Thursday, May 13, 2021

She Got What She Deserved--and That's What's Wrong

Make no mistake: Liz Cheney got what she deserved. About that, there can be no question.

Read that again. You know that's correct. That's what's wrong.

She stood up to the truth about the election, the truth which should be far behind us now, but an incredible number of people have cancelled that out of their minds--people with power, people who can enhance or reduce identity. They have made up a different reality, one that's far more comfortable, one they think they can continue to foist on us all.

I have no great liking for her. Her political views are pretty far from mine. But she does appreciate democracy, the give and take of ideas and the hashing out of them in the appropriate arena of the electorate. Under normal circumstances, this would be no big deal. We are not in normal circumstances.

Ideas are malleable, flexible, adjustable, discussible. Facts don't fit. Facts are established truth.

All she did was keep stating facts. In the twisted, absurd world of Republicans who are emotionally, not rationally, tied to our ex-president, she got one pass at telling the truth. Then she was supposed to shut up, become absorbed by their alternative reality, and ride out the lying for effect.

She was supposed to get behind the titular and phony party leader, House Minority Leader Kevin McCarthy, a slippery charlatan if there ever was one, for the sake of 'unity.' There is no room for deviation there now, no room for alternative discussion.

It's pretty scary. It's scary not only because of the way she was voted out--voice vote with loudmouths typically shouting, like followers of our ex- normally do, instead of a counted vote in which people go on record, a far more cowardly act--but of the way her narrative quickly became discounted, then condemned. She was thrown to the floor, then swept up and put into the trashcan. And millions think that's a good idea.

She says she will continue her narrative and try to persuade fellow party members of the errors of their ways. That ship has sailed, Liz. You are so, so late with that one.

I wonder what she'll do when that clear and decisive fact hits her. She's devoted to the truth, but some truths are harder to absorb.

She's being replaced with Elise Stefanik, a professional golddigger who has conveniently morphed herself into being another sycophant. Her grandstanding during the first impeachment trial of ex- paved the way. She's not a leader, she's a follower, and like the rest, she will be complimented only as long as she now kneels at his feet.

She cannot stay within the party, at least not the elected members of it. A group of a hundred or so party members, apparently, are going to issue a statement soon, condemning the absurdity of a continually contested election. Many of them are former officeholders. Not one of them are current officeholders.

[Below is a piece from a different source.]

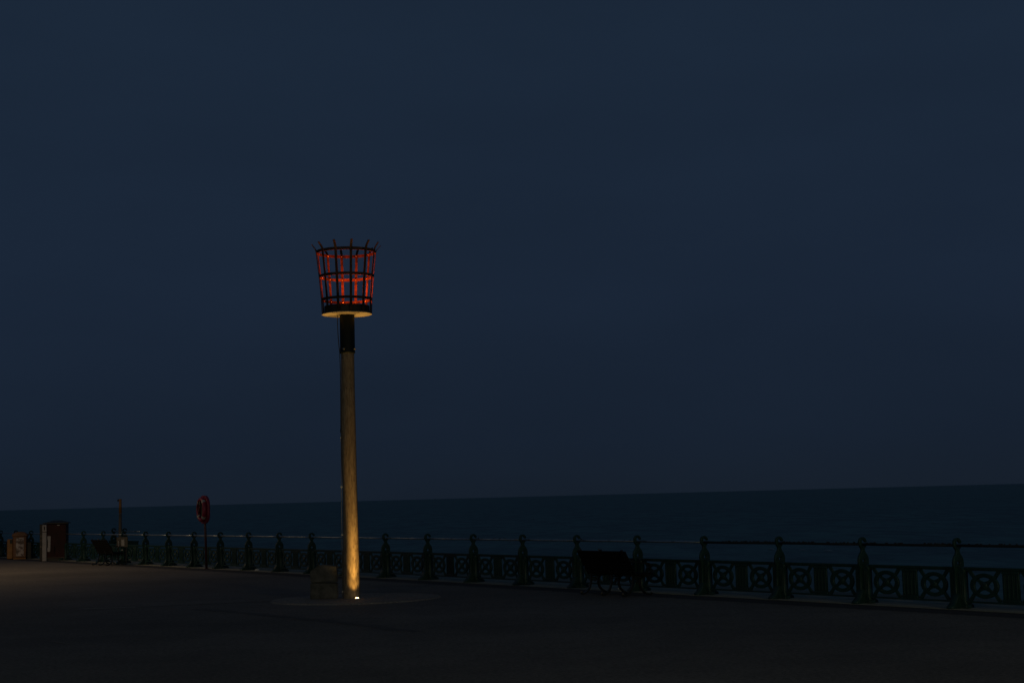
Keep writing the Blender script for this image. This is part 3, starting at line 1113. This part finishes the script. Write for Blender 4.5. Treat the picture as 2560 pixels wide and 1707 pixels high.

They have watched Liz Cheney get grilled on a spit, and they'd rather not, thank you very much.

They've learned. They're in with everyone else now--putting their heads down, avoiding interviews, and running into their group to hide from the rest of the world: sheepishly, ridiculously, but knowing that that's the only place they can operate now.

They're solid. They're protected by the Big Lie that's getting even bigger. From that base, they can tell even more--such as, for instance, that January 6 wasn't much more than typical tourism. Yes. Some are now saying that. In their world, time doesn't shrink falsehood: It expands it.

Liz Cheney would do well to join the objectors, at the very least so she isn't hanging out there by herself. She needs to belong to something now. But she cannot be in the Republican Party any longer. Once that voice-vote happened, they moved on without her. She's already in another solar system.

Maybe she'll catch on with a think-tank. There are several conservative-leaning ones that are well-established credentials. Now she'll have time to choose one that's rational, see the writing on the wall, and announce that she isn't running for re-election.

Because she's going to get buried back in Wyoming. The polling will tell her so. She will, momentarily, believe that her name will continue to get her into the front doors of county and local party cadres. And maybe, for a while, she'll be right. But those crowds will diminish. Wyoming's one of those places where people watch One America News and think it's reality.

It will take a while for all that to hit home. The Republican Party is not part of reality any longer. At least, the part of reality that the rest of us have accepted. And their commentary doesn't advance policy; it's still hung up on Dr. Seuss, which most of the rest of us have long since discarded and was falsely attached to Democrats anyhow. It doesn't have a point, it doesn't have a goal. It just opposes, well, something, anything, everything. No discussions or debates that make any sense.

They lock down on objecting to the "cancel culture," when in fact they have established their own--rigid, self-enforcing, final. Step out of line, and you are gone. You have to be very quiet to continue to belong to this group now; very quiet, very scared, and very loyal to a terrible person.

Liz Cheney will soon be dismissed as a victim of a dangerous movement of a whole political party which has thrown itself at the feet of a naturally dishonest, loud-mouthed, irrational liar due to his absurd hold on millions of people who don't really care enough about politics to see the damage he's doing. How this will end is anybody's guess now. It's become a form of mass hysteria, Salem writ large.

But from this point, there will be less said within their ranks, not more. The silence will be telling.

Liz Cheney got what she deserved. Will we?

Be well. Be careful. Wear a mask indoors for now. With luck, I'll see you down the road.